First, the product either lacks or does not meet non-functional requirements such as scalability, performance or security. Product Managers (PMs) or other customer advocates rarely articulate such requirements and, when they do, usually articulate them poorly or give them too low a priority. A software architect can balance the customer or business requirements with technical ones and provide the technical foundation to meet the customer requirements.

Second, the product lacks technical vision. Enterprise applications rarely exist in a vacuum. They need to integrate with other applications, often share components and need to lay the foundation to make likely future changes easier. Useful new components, frameworks or libraries may become available that allow the team to focus on business value and not solved problems, especially for older products (i.e. 10 years+). The industry may trend toward different platforms (e.g. mobile) or business models (e.g. cloud). Development teams are often too focused on the current release of the current product to take a step back and few others have the technical knowledge required, unlike a software architect.

Third, the development group has poor interteam communication and collaboration. Effective communication is easy for small teams of three to five people. This is much harder if the group has several hundred members in different continents and time zones. Effective cross team management may be difficult because individual team leads are usually focused on their own teams and the common management point may be a director or even an executive who has bigger problems on his or her mind and lacks the required technical focus. A software architect can divide the work and act as a coordinator between teams.

Communication with development teams outside the group is also critical. A development group often needs someone with broad rather than deep knowledge to evangelize their product(s) or identify integration points or sharable code.
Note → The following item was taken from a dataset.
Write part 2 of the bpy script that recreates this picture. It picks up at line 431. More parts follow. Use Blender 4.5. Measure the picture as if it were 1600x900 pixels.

Once again, team leaders are usually too focused on their teams,  directors are often too removed from the technical details and individual developers find the higher, longer term views too distant from actual code. A software architect usually has better communication skills, the right breadth of product knowledge and understands its technical vision. Similarly, non-technical but development-related teams like user interface designers, documentation writers or localization require someone with a broad technical knowledge and a customer focus.

Fourth, the group has unclear requirements or problem domains. Relatively few teams boast many subject matter experts or developers that use their software like their customers, particularly in junior teams, remote teams or those with a high turnover. PMs are often focused on dealing with customers or support issues rather than communicating detailed requirements to every developer. They also may not understand what the developers do not know and so provide too little or too detailed information. This process is also ongoing due to turn over and changing market conditions. Lastly, requirements also change as the project progresses, whether due to changing customer requirements, competitive landscape or just learning more about the problem.

These are traditionally areas where business analysts (BA) rather than software architects are used and can be used in tandem with a software architect. However, one exception is where business requirements may have unclear technical ramifications and feasibility, such a compliance with industry standards or regulations. Federal Information Process Standard (FIPS) 140-2 or Common Criteria require changes and documentation at many levels of detail which an architect is better suited to than a BA.

Note that software architects do not solve all problems with development. In particular, they highlight or exacerbate political or organizational problems when they try to bring stakeholders together or reconcile conflicting decisions and requirements. This may be intentional (to drive change) but is not sustainable in the long term.